Your goal:
Write out every entry exactly as it appears.

>>>>>

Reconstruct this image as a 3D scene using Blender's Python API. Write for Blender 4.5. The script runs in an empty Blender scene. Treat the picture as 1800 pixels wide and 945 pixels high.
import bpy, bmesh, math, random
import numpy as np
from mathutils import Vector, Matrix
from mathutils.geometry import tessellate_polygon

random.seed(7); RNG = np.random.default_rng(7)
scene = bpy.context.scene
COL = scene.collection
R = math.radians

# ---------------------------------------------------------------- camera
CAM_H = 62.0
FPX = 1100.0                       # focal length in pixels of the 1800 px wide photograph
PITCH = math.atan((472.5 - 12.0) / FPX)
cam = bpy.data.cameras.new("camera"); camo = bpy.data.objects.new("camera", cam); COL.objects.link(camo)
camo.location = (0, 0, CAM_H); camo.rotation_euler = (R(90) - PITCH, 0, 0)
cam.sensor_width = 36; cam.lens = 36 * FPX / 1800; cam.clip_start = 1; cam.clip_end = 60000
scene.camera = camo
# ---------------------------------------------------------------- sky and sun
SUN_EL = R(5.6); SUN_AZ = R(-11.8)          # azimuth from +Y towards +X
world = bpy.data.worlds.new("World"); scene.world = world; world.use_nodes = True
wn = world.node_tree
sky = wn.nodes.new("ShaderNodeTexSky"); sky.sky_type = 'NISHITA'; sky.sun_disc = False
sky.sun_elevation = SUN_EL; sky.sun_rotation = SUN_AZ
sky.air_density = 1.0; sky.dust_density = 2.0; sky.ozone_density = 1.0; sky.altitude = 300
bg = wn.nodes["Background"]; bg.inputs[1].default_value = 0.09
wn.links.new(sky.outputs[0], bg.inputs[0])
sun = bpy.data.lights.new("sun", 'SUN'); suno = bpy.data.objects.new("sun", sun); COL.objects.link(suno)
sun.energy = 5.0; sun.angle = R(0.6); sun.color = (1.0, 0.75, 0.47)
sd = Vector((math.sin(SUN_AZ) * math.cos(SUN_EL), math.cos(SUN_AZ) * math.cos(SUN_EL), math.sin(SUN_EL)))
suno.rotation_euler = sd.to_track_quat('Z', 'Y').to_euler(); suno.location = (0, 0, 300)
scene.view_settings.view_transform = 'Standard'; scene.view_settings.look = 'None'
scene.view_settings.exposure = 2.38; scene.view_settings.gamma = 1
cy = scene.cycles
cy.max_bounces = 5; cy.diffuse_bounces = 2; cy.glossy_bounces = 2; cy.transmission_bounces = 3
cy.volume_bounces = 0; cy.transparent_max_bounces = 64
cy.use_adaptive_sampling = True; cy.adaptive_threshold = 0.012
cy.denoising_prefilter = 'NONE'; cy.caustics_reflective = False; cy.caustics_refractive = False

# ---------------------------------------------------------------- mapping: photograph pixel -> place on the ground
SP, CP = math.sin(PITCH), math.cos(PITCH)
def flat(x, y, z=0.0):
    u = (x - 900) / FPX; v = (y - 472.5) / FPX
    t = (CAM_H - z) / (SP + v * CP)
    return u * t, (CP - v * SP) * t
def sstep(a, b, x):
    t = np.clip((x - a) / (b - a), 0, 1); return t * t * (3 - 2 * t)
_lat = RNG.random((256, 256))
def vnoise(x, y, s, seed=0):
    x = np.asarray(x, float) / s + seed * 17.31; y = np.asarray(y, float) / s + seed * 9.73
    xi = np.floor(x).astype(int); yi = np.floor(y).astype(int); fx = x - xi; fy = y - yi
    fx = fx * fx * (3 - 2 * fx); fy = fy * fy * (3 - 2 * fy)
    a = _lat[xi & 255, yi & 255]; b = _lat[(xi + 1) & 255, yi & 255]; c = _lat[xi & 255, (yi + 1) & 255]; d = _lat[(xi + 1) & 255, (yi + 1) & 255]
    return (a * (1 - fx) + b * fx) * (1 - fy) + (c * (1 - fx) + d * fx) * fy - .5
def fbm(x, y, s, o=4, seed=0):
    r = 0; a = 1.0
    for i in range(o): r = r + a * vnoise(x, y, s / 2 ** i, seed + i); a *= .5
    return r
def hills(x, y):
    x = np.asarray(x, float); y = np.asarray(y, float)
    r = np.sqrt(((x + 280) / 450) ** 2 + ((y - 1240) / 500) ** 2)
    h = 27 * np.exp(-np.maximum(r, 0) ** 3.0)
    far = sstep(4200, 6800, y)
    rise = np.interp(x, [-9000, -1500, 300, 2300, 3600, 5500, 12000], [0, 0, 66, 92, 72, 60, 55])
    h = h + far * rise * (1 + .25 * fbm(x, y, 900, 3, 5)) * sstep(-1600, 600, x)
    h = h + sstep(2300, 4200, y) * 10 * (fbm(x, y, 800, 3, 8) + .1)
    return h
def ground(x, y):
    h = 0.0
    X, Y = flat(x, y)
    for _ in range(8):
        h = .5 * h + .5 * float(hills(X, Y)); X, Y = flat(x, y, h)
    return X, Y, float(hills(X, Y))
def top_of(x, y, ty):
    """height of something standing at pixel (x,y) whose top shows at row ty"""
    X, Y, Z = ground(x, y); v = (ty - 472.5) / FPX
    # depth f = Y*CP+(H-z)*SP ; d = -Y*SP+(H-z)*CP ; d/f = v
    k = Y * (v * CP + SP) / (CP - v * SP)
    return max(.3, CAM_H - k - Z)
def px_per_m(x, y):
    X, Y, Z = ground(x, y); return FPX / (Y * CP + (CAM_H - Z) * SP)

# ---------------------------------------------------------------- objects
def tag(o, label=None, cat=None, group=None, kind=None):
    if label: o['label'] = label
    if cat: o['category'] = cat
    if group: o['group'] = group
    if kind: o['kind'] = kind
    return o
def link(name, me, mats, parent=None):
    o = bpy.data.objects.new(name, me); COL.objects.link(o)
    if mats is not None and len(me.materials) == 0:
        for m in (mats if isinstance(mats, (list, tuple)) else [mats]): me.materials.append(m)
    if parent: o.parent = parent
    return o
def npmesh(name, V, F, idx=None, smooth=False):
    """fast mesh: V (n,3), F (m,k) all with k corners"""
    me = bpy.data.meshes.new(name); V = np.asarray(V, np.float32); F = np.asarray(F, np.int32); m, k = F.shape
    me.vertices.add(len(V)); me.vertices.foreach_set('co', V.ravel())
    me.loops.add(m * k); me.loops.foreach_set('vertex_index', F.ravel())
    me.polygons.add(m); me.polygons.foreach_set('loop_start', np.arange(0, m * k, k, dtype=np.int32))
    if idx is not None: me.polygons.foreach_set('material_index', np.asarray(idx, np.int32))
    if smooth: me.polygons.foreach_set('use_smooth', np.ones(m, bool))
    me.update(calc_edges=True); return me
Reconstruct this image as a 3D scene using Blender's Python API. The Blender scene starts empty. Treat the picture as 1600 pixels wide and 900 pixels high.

<<<<<

Task solution:
Reconstruct this image as a 3D scene using Blender's Python API. Write for Blender 4.5. The script runs in an empty Blender scene. Treat the picture as 1800 pixels wide and 945 pixels high.
import bpy, bmesh, math, random
import numpy as np
from mathutils import Vector, Matrix
from mathutils.geometry import tessellate_polygon

random.seed(7); RNG = np.random.default_rng(7)
scene = bpy.context.scene
COL = scene.collection
R = math.radians

# ---------------------------------------------------------------- camera
CAM_H = 62.0
FPX = 1100.0                       # focal length in pixels of the 1800 px wide photograph
PITCH = math.atan((472.5 - 12.0) / FPX)
cam = bpy.data.cameras.new("camera"); camo = bpy.data.objects.new("camera", cam); COL.objects.link(camo)
camo.location = (0, 0, CAM_H); camo.rotation_euler = (R(90) - PITCH, 0, 0)
cam.sensor_width = 36; cam.lens = 36 * FPX / 1800; cam.clip_start = 1; cam.clip_end = 60000
scene.camera = camo
# ---------------------------------------------------------------- sky and sun
SUN_EL = R(5.6); SUN_AZ = R(-11.8)          # azimuth from +Y towards +X
world = bpy.data.worlds.new("World"); scene.world = world; world.use_nodes = True
wn = world.node_tree
sky = wn.nodes.new("ShaderNodeTexSky"); sky.sky_type = 'NISHITA'; sky.sun_disc = False
sky.sun_elevation = SUN_EL; sky.sun_rotation = SUN_AZ
sky.air_density = 1.0; sky.dust_density = 2.0; sky.ozone_density = 1.0; sky.altitude = 300
bg = wn.nodes["Background"]; bg.inputs[1].default_value = 0.09
wn.links.new(sky.outputs[0], bg.inputs[0])
sun = bpy.data.lights.new("sun", 'SUN'); suno = bpy.data.objects.new("sun", sun); COL.objects.link(suno)
sun.energy = 5.0; sun.angle = R(0.6); sun.color = (1.0, 0.75, 0.47)
sd = Vector((math.sin(SUN_AZ) * math.cos(SUN_EL), math.cos(SUN_AZ) * math.cos(SUN_EL), math.sin(SUN_EL)))
suno.rotation_euler = sd.to_track_quat('Z', 'Y').to_euler(); suno.location = (0, 0, 300)
scene.view_settings.view_transform = 'Standard'; scene.view_settings.look = 'None'
scene.view_settings.exposure = 2.38; scene.view_settings.gamma = 1
cy = scene.cycles
cy.max_bounces = 5; cy.diffuse_bounces = 2; cy.glossy_bounces = 2; cy.transmission_bounces = 3
cy.volume_bounces = 0; cy.transparent_max_bounces = 64
cy.use_adaptive_sampling = True; cy.adaptive_threshold = 0.012
cy.denoising_prefilter = 'NONE'; cy.caustics_reflective = False; cy.caustics_refractive = False

# ---------------------------------------------------------------- mapping: photograph pixel -> place on the ground
SP, CP = math.sin(PITCH), math.cos(PITCH)
def flat(x, y, z=0.0):
    u = (x - 900) / FPX; v = (y - 472.5) / FPX
    t = (CAM_H - z) / (SP + v * CP)
    return u * t, (CP - v * SP) * t
def sstep(a, b, x):
    t = np.clip((x - a) / (b - a), 0, 1); return t * t * (3 - 2 * t)
_lat = RNG.random((256, 256))
def vnoise(x, y, s, seed=0):
    x = np.asarray(x, float) / s + seed * 17.31; y = np.asarray(y, float) / s + seed * 9.73
    xi = np.floor(x).astype(int); yi = np.floor(y).astype(int); fx = x - xi; fy = y - yi
    fx = fx * fx * (3 - 2 * fx); fy = fy * fy * (3 - 2 * fy)
    a = _lat[xi & 255, yi & 255]; b = _lat[(xi + 1) & 255, yi & 255]; c = _lat[xi & 255, (yi + 1) & 255]; d = _lat[(xi + 1) & 255, (yi + 1) & 255]
    return (a * (1 - fx) + b * fx) * (1 - fy) + (c * (1 - fx) + d * fx) * fy - .5
def fbm(x, y, s, o=4, seed=0):
    r = 0; a = 1.0
    for i in range(o): r = r + a * vnoise(x, y, s / 2 ** i, seed + i); a *= .5
    return r
def hills(x, y):
    x = np.asarray(x, float); y = np.asarray(y, float)
    r = np.sqrt(((x + 280) / 450) ** 2 + ((y - 1240) / 500) ** 2)
    h = 27 * np.exp(-np.maximum(r, 0) ** 3.0)
    far = sstep(4200, 6800, y)
    rise = np.interp(x, [-9000, -1500, 300, 2300, 3600, 5500, 12000], [0, 0, 66, 92, 72, 60, 55])
    h = h + far * rise * (1 + .25 * fbm(x, y, 900, 3, 5)) * sstep(-1600, 600, x)
    h = h + sstep(2300, 4200, y) * 10 * (fbm(x, y, 800, 3, 8) + .1)
    return h
def ground(x, y):
    h = 0.0
    X, Y = flat(x, y)
    for _ in range(8):
        h = .5 * h + .5 * float(hills(X, Y)); X, Y = flat(x, y, h)
    return X, Y, float(hills(X, Y))
def top_of(x, y, ty):
    """height of something standing at pixel (x,y) whose top shows at row ty"""
    X, Y, Z = ground(x, y); v = (ty - 472.5) / FPX
    # depth f = Y*CP+(H-z)*SP ; d = -Y*SP+(H-z)*CP ; d/f = v
    k = Y * (v * CP + SP) / (CP - v * SP)
    return max(.3, CAM_H - k - Z)
def px_per_m(x, y):
    X, Y, Z = ground(x, y); return FPX / (Y * CP + (CAM_H - Z) * SP)

# ---------------------------------------------------------------- objects
def tag(o, label=None, cat=None, group=None, kind=None):
    if label: o['label'] = label
    if cat: o['category'] = cat
    if group: o['group'] = group
    if kind: o['kind'] = kind
    return o
def link(name, me, mats, parent=None):
    o = bpy.data.objects.new(name, me); COL.objects.link(o)
    if mats is not None and len(me.materials) == 0:
        for m in (mats if isinstance(mats, (list, tuple)) else [mats]): me.materials.append(m)
    if parent: o.parent = parent
    return o
def npmesh(name, V, F, idx=None, smooth=False):
    """fast mesh: V (n,3), F (m,k) all with k corners"""
    me = bpy.data.meshes.new(name); V = np.asarray(V, np.float32); F = np.asarray(F, np.int32); m, k = F.shape
    me.vertices.add(len(V)); me.vertices.foreach_set('co', V.ravel())
    me.loops.add(m * k); me.loops.foreach_set('vertex_index', F.ravel())
    me.polygons.add(m); me.polygons.foreach_set('loop_start', np.arange(0, m * k, k, dtype=np.int32))
    if idx is not None: me.polygons.foreach_set('material_index', np.asarray(idx, np.int32))
    if smooth: me.polygons.foreach_set('use_smooth', np.ones(m, bool))
    me.update(calc_edges=True); return me
Reconstruct this image as a 3D scene using Blender's Python API. The Blender scene starts empty. Treat the picture as 1600 pixels wide and 900 pixels high.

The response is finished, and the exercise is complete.